### Stated exercise
Set every record down verbatim and omit the pictures.

— BEGIN Materials provided —

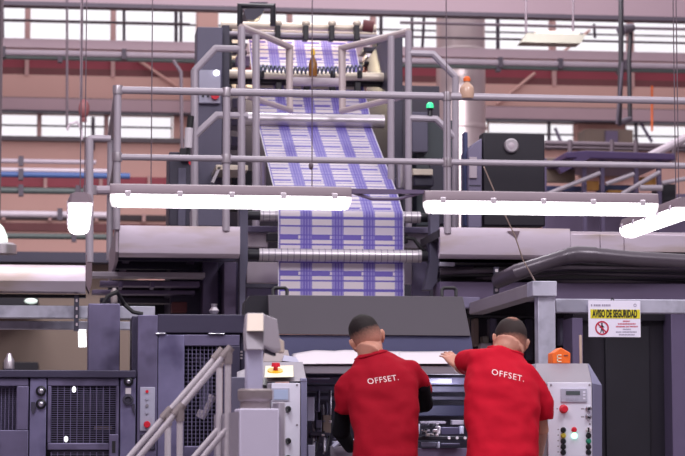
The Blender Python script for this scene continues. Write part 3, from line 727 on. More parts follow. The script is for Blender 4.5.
# perforated strut at right
t = thing('perforated_strut', 'perforated pale strut hanging under the right catwalk fascia', 'strut', P(496, 295, 15.0))
MB().pb(494, 267, 499, 294, 15.05, .03).build('strut', 'tower_dark', t)
for k in range(4): pl('slot', 495.3, 269 + k * 6.5, 498, 272 + k * 6.5, 15.04, .006, 'paper', t, 0)
# conduit bundle sweeping along the right
g = 'dark cables bundled under the right catwalk'
t = thing('cable_duct', 'thick grey cable duct bending along under the right catwalk', 'duct', P(600, 262, 14.7))
MB().tube([P(498, 281, 15.0), P(518, 272, 14.75), P(540, 264.5, 14.7), P(562, 257.5, 14.65), (P(575, 254.5, 14.6)), P(600, 255.5, 14.6), P(630, 258.5, 14.6), P(690, 262, 14.6), P(760, 266, 14.6)], .052, 14).build('duct_tube', 'conduit', t)
MB().tube([P(568, 256, 14.62), P(578, 254.6, 14.6), P(596, 255.2, 14.6)], .057, 14).build('duct_sleeve', 'conduit', t)
for k in range(9):
    y = 262 + k * 2.3; a = 470 + random.random() * 50
    pts = [P(440 if k % 2 else a, y + 6 + k % 3, 15.25 + .03 * k), P(520, y + 5 - (k % 3), 15.2 + .03 * k), P(570, y + (k % 2) * 2, 15.1 + .03 * k), P(620, y + 2, 15.1 + .03 * k), P(690, y + 4 - k % 3, 15.15 + .03 * k), P(760, y + 5, 15.2 + .03 * k)]
    o = MB().tube(pts, .018 + .008 * (k % 3), 8).build('cable_run', ('cable_black', 'conduit', 'cable_black')[k % 3]); tag(o, 'dark cable among the bundle sagging below the right catwalk', 'cable', g)
# ------------------------------------------------------------------ galvanised frame with sign
FY = 12.9
t = thing('galvanised_frame', 'galvanised steel frame with post and arm right of the workers', 'frame', P(547, 456, FY))
MB().pb(538.5, 294, 556, 456, FY, .1).build('post', 'galvanised', t, .004)
MB().pb(532.5, 281, 557, 296, FY - .03, .16).build('post_cap', 'galvanised', t, .004)
a, b = P(533, 282, FY), P(533, 295.5, FY); x1 = P(557, 288, FY).x; FB = 15.0
xs, xe = P(533, 288, FY).x, P(547, 288, FY).x
MB().box(xs, xs + .1, FY + .1, FB, b.z, a.z).build('arm', 'beam_taupe', t, .004)
MB().pb(556, 299.5, 770, 313, FY + .25, .1).build('cross_beam', 'galvanised', t, .004)
pl('inner_post', 460, 297, 480, 308, FB + .02, .1, 'cabinet_steel', t)
SY = FY + .22
t = thing('safety_sign', 'white and yellow safety notice hanging from the galvanised beam', 'sign', P(614, 338, SY))
MB().pb(588.5, 300.5, 640.5, 337, SY, .006).build('board', 'sign_white', t, 0)
MB().pb(590.5, 309.5, 640, 318.5, SY - .0015, .001).build('title_band', 'sign_yellow', t, 0)
u = mpp(SY)
c0 = P(615, 314, SY - .003)
tt = text_mesh('AVISO DE SEGURIDAD', 10.5 * u, 'title_lettering', 'sign_black', t, lambda x, y: V((c0.x + x * .655, SY - .003, c0.z + y)), bold=.045)
bb = [v.co.x for v in tt.data.vertices]; wd = max(bb) - min(bb); k = 47 * u / wd; cxm = (max(bb) + min(bb)) / 2
for v in tt.data.vertices: v.co.x = cxm + (v.co.x - cxm) * k
c1 = P(602, 328, SY - .002)
def ring(c, r0, r1, seg=36):
    mb = MB()
    o_ = [mb.bm.verts.new(c + V((r1 * math.cos(q), 0, r1 * math.sin(q)))) for q in [2 * math.pi * i / seg for i in range(seg)]]
    i_ = [mb.bm.verts.new(c + V((r0 * math.cos(q), 0, r0 * math.sin(q)))) for q in [2 * math.pi * i / seg for i in range(seg)]]
    for i in range(seg): mb.bm.faces.new((o_[i], o_[(i + 1) % seg], i_[(i + 1) % seg], i_[i]))
    return mb
R_ = 7.2 * u
mb = ring(c1, R_ * .78, R_); d = V((.707, 0, -.707)); n = V((.707, 0, .707)) * R_ * .1
q = [mb.bm.verts.new(c1 + p) for p in (-d * R_ * .85 - n, -d * R_ * .85 + n, d * R_ * .85 + n, d * R_ * .85 - n)]; mb.bm.faces.new(q)
mb.build('prohibition_ring', 'sign_red', t)
mb = MB(); cc = c1 + V((0, .0008, 0)); s = R_ / 7.2
mb.lathe(cc + V((0, .0002, 4.2 * s)), [(1.0 * s, 0), (1.0 * s, .0003)], 'Y', 14)
for a, b, r in (((0, 3), (0, -.5), 1.0), ((-.3, -.5), (-1.4, -5), .55), ((.3, -.5), (1.5, -5), .55), ((0, 2.4), (-2.2, .2), .45), ((0, 2.4), (2.4, .6), .45)):
    A = cc + V((a[0] * s, 0, a[1] * s)); B = cc + V((b[0] * s, 0, b[1] * s)); w_ = (B - A).normalized(); w_ = V((-w_.z, 0, w_.x)) * r * s
    mb.bm.faces.new([mb.bm.verts.new(p) for p in (A - w_, B - w_, B + w_, A + w_)])
mb.build('pictogram_figure', 'sign_black', t)
def dashes(px0, px1, py, h, m, name, words):
    tot = sum(words) + .5 * (len(words) - 1) * 1.0; sc_ = (px1 - px0) / tot; x = px0; mb = MB()
    for w_ in words:
        k = int(w_)
        for j in range(k): mb.pb(x + j * sc_, py - h / 2, x + (j + .7) * sc_, py + h / 2, SY - .0015, .001)
        x += (w_ + .5) * sc_
    mb.build(name, m, t)
for k, (x0, x1, wd_, m) in enumerate(((623, 630, [5], 'sign_red'), (618, 636, [11], 'sign_red'), (616, 638, [7, 2, 6], 'sign_red'), (623, 631, [6], 'sign_grey'), (616, 637, [4, 10], 'sign_grey'), (619, 635, [11], 'sign_grey'))):
    dashes(x0, x1, 321.2 + k * 2.7, 1.3, m, 'text_line', wd_)
dashes(591, 611, 305.3, 2, 'sign_grey', 'header_mark', [1, 4, 5])
mb = ring(P(635, 305.3, SY - .002), 1.0 * u, 1.6 * u, 16); mb.build('header_emblem', 'sign_grey', t)
MB().tube([P(611, 300.5, SY + .002), P(612, 298, SY + .002), P(614, 300.5, SY + .002)], .004, 6).build('hanging_tie', 'cable_black', t)
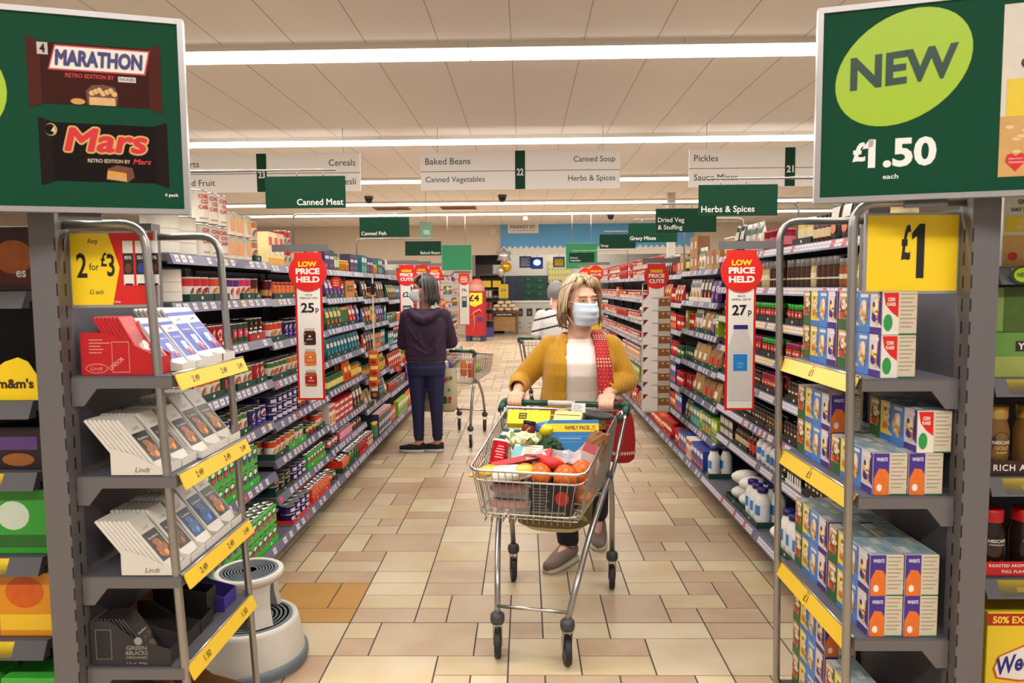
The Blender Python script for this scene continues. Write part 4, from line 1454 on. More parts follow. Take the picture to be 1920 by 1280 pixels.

— END Materials provided —

### Complete response
The Blender Python script for this scene continues. Write part 3, from line 727 on. More parts follow. The script is for Blender 4.5.
# perforated strut at right
t = thing('perforated_strut', 'perforated pale strut hanging under the right catwalk fascia', 'strut', P(496, 295, 15.0))
MB().pb(494, 267, 499, 294, 15.05, .03).build('strut', 'tower_dark', t)
for k in range(4): pl('slot', 495.3, 269 + k * 6.5, 498, 272 + k * 6.5, 15.04, .006, 'paper', t, 0)
# conduit bundle sweeping along the right
g = 'dark cables bundled under the right catwalk'
t = thing('cable_duct', 'thick grey cable duct bending along under the right catwalk', 'duct', P(600, 262, 14.7))
MB().tube([P(498, 281, 15.0), P(518, 272, 14.75), P(540, 264.5, 14.7), P(562, 257.5, 14.65), (P(575, 254.5, 14.6)), P(600, 255.5, 14.6), P(630, 258.5, 14.6), P(690, 262, 14.6), P(760, 266, 14.6)], .052, 14).build('duct_tube', 'conduit', t)
MB().tube([P(568, 256, 14.62), P(578, 254.6, 14.6), P(596, 255.2, 14.6)], .057, 14).build('duct_sleeve', 'conduit', t)
for k in range(9):
    y = 262 + k * 2.3; a = 470 + random.random() * 50
    pts = [P(440 if k % 2 else a, y + 6 + k % 3, 15.25 + .03 * k), P(520, y + 5 - (k % 3), 15.2 + .03 * k), P(570, y + (k % 2) * 2, 15.1 + .03 * k), P(620, y + 2, 15.1 + .03 * k), P(690, y + 4 - k % 3, 15.15 + .03 * k), P(760, y + 5, 15.2 + .03 * k)]
    o = MB().tube(pts, .018 + .008 * (k % 3), 8).build('cable_run', ('cable_black', 'conduit', 'cable_black')[k % 3]); tag(o, 'dark cable among the bundle sagging below the right catwalk', 'cable', g)
# ------------------------------------------------------------------ galvanised frame with sign
FY = 12.9
t = thing('galvanised_frame', 'galvanised steel frame with post and arm right of the workers', 'frame', P(547, 456, FY))
MB().pb(538.5, 294, 556, 456, FY, .1).build('post', 'galvanised', t, .004)
MB().pb(532.5, 281, 557, 296, FY - .03, .16).build('post_cap', 'galvanised', t, .004)
a, b = P(533, 282, FY), P(533, 295.5, FY); x1 = P(557, 288, FY).x; FB = 15.0
xs, xe = P(533, 288, FY).x, P(547, 288, FY).x
MB().box(xs, xs + .1, FY + .1, FB, b.z, a.z).build('arm', 'beam_taupe', t, .004)
MB().pb(556, 299.5, 770, 313, FY + .25, .1).build('cross_beam', 'galvanised', t, .004)
pl('inner_post', 460, 297, 480, 308, FB + .02, .1, 'cabinet_steel', t)
SY = FY + .22
t = thing('safety_sign', 'white and yellow safety notice hanging from the galvanised beam', 'sign', P(614, 338, SY))
MB().pb(588.5, 300.5, 640.5, 337, SY, .006).build('board', 'sign_white', t, 0)
MB().pb(590.5, 309.5, 640, 318.5, SY - .0015, .001).build('title_band', 'sign_yellow', t, 0)
u = mpp(SY)
c0 = P(615, 314, SY - .003)
tt = text_mesh('AVISO DE SEGURIDAD', 10.5 * u, 'title_lettering', 'sign_black', t, lambda x, y: V((c0.x + x * .655, SY - .003, c0.z + y)), bold=.045)
bb = [v.co.x for v in tt.data.vertices]; wd = max(bb) - min(bb); k = 47 * u / wd; cxm = (max(bb) + min(bb)) / 2
for v in tt.data.vertices: v.co.x = cxm + (v.co.x - cxm) * k
c1 = P(602, 328, SY - .002)
def ring(c, r0, r1, seg=36):
    mb = MB()
    o_ = [mb.bm.verts.new(c + V((r1 * math.cos(q), 0, r1 * math.sin(q)))) for q in [2 * math.pi * i / seg for i in range(seg)]]
    i_ = [mb.bm.verts.new(c + V((r0 * math.cos(q), 0, r0 * math.sin(q)))) for q in [2 * math.pi * i / seg for i in range(seg)]]
    for i in range(seg): mb.bm.faces.new((o_[i], o_[(i + 1) % seg], i_[(i + 1) % seg], i_[i]))
    return mb
R_ = 7.2 * u
mb = ring(c1, R_ * .78, R_); d = V((.707, 0, -.707)); n = V((.707, 0, .707)) * R_ * .1
q = [mb.bm.verts.new(c1 + p) for p in (-d * R_ * .85 - n, -d * R_ * .85 + n, d * R_ * .85 + n, d * R_ * .85 - n)]; mb.bm.faces.new(q)
mb.build('prohibition_ring', 'sign_red', t)
mb = MB(); cc = c1 + V((0, .0008, 0)); s = R_ / 7.2
mb.lathe(cc + V((0, .0002, 4.2 * s)), [(1.0 * s, 0), (1.0 * s, .0003)], 'Y', 14)
for a, b, r in (((0, 3), (0, -.5), 1.0), ((-.3, -.5), (-1.4, -5), .55), ((.3, -.5), (1.5, -5), .55), ((0, 2.4), (-2.2, .2), .45), ((0, 2.4), (2.4, .6), .45)):
    A = cc + V((a[0] * s, 0, a[1] * s)); B = cc + V((b[0] * s, 0, b[1] * s)); w_ = (B - A).normalized(); w_ = V((-w_.z, 0, w_.x)) * r * s
    mb.bm.faces.new([mb.bm.verts.new(p) for p in (A - w_, B - w_, B + w_, A + w_)])
mb.build('pictogram_figure', 'sign_black', t)
def dashes(px0, px1, py, h, m, name, words):
    tot = sum(words) + .5 * (len(words) - 1) * 1.0; sc_ = (px1 - px0) / tot; x = px0; mb = MB()
    for w_ in words:
        k = int(w_)
        for j in range(k): mb.pb(x + j * sc_, py - h / 2, x + (j + .7) * sc_, py + h / 2, SY - .0015, .001)
        x += (w_ + .5) * sc_
    mb.build(name, m, t)
for k, (x0, x1, wd_, m) in enumerate(((623, 630, [5], 'sign_red'), (618, 636, [11], 'sign_red'), (616, 638, [7, 2, 6], 'sign_red'), (623, 631, [6], 'sign_grey'), (616, 637, [4, 10], 'sign_grey'), (619, 635, [11], 'sign_grey'))):
    dashes(x0, x1, 321.2 + k * 2.7, 1.3, m, 'text_line', wd_)
dashes(591, 611, 305.3, 2, 'sign_grey', 'header_mark', [1, 4, 5])
mb = ring(P(635, 305.3, SY - .002), 1.0 * u, 1.6 * u, 16); mb.build('header_emblem', 'sign_grey', t)
MB().tube([P(611, 300.5, SY + .002), P(612, 298, SY + .002), P(614, 300.5, SY + .002)], .004, 6).build('hanging_tie', 'cable_black', t)
The Blender Python script for this scene continues. Write part 4, from line 1454 on. More parts follow. Take the picture to be 1920 by 1280 pixels.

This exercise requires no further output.